Just 25 years ago, TIME'S first cover subject was "Uncle Joe" Cannon, Speaker of the House of Representatives, symbol of a kind of bossism that was dying. Uncle Joe's retirement was a good if obvious choice of a cover subject. By TIME'S standards, Niebuhr is just as truly news as Uncle Joe. That Niebuhr's significance is less obvious does not make him less important.
What's news about traffic jams? Only that they are getting worse, that no remedy is in sight, and that millions of Americans are delayed and annoyed by them every day, without exactly realizing that the nuisance is, quite possibly, permanent. TIME'S Paul O'Neil wrote "The Last Traffic Jam" (Dec. 15, 1947) which, by obvious exaggeration, got over a point that was, in a way, news to nobody. The story's details were not fantasy. Researcher Marianna Albert rode in taxis for a whole day to get the kind of specifics that made the story. Out of the day she got one quote, well worth the trouble. Said a Manhattan cabbie: "We're beat. We got expressions just like the people in Europe. It used to be you could get into a fight, but now even truck drivers take the attitude: 'If you wanna hit me, hit me.'" The bulk of TIME'S news subjects, however, are not in the same category with the Niebuhr story or "The Last Traffic Jam." They are precisely the same as those that confront all editors: Congress, the presidential campaign, the national defense, the European Recovery Program, international conferences, upheavals abroad, the United Nations, Peron's policy, China's war, the state of U.S. business, major crime and what Hollywoodette is engaged to "marry" whose husband.
Some facts can be told a second after the event just as well as they will ever be told. If the reader wants to know who won the third race at Pimlico and what he paid, TIME can't help him. (It might be of use to a reader who wants to know how the race was run and why the winner paid so much, or so little.)
Decidedly not a horse race, but reported like one in some dailies was the San Francisco Conference to write the United Nations Charter. Most of the reporters present knew that Russia, bent on expansion, would not agree to a charter that would hamper her "freedom of action." The dailies, however, by the very nature of their operation, were pushed toward overdramatizing the news.

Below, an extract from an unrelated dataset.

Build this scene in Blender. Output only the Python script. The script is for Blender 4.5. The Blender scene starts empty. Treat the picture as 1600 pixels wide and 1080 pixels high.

TIME got the sense of that assumption into its report of the conference--but in so doing it missed a lot of excitement. Most of the dailies panted through new crises with every edition. If Molotov frowned, peace was doomed. If he conceded a minor point, Russian basic policy seemed to have undergone a complete transformation. Radio listeners could almost hear the thud of hooves in the background of the conference bulletins. "Now Molotov's ahead. But he looks tired. Stettinius called a press conference. . . ." All this nonsense was so vastly confusing (and so essentially false) that many readers got bored with the whole subject and haven't read a line about U.N. since.
That TIME'S editors (along with many others) had a pretty good idea where the conference was coming out did not deter them from covering it. The TIME-LIFE Bureau at San Francisco, under Washington Bureau Chief Robert Elson, numbered about 15, one of the largest groups of reporters TIME Inc. had ever sent to one place. Their job was not to add to the din, but to place each week's report in a perspective that fitted the facts, and to report the kind of detail that got over to the reader the real character of the conference.
On the afternoon of April 30, 1945, most of the Russian delegation, sore over the admission of Argentina, left the meeting. Much of the press went into a tailspin. It was a bad day, but not nearly so bad as the headlines suggested. As the delegates left the hall, TIME'S Anatole Visson got through the crush to one of the calmest men in San Francisco. "What do you think?" asked Visson. Lord Halifax bent down with a tired smile. "I don't think this is the end of the world," he said. This quotation ended TIME'S story, which may not have been the best one from San Francisco that week, but was surely the quietest.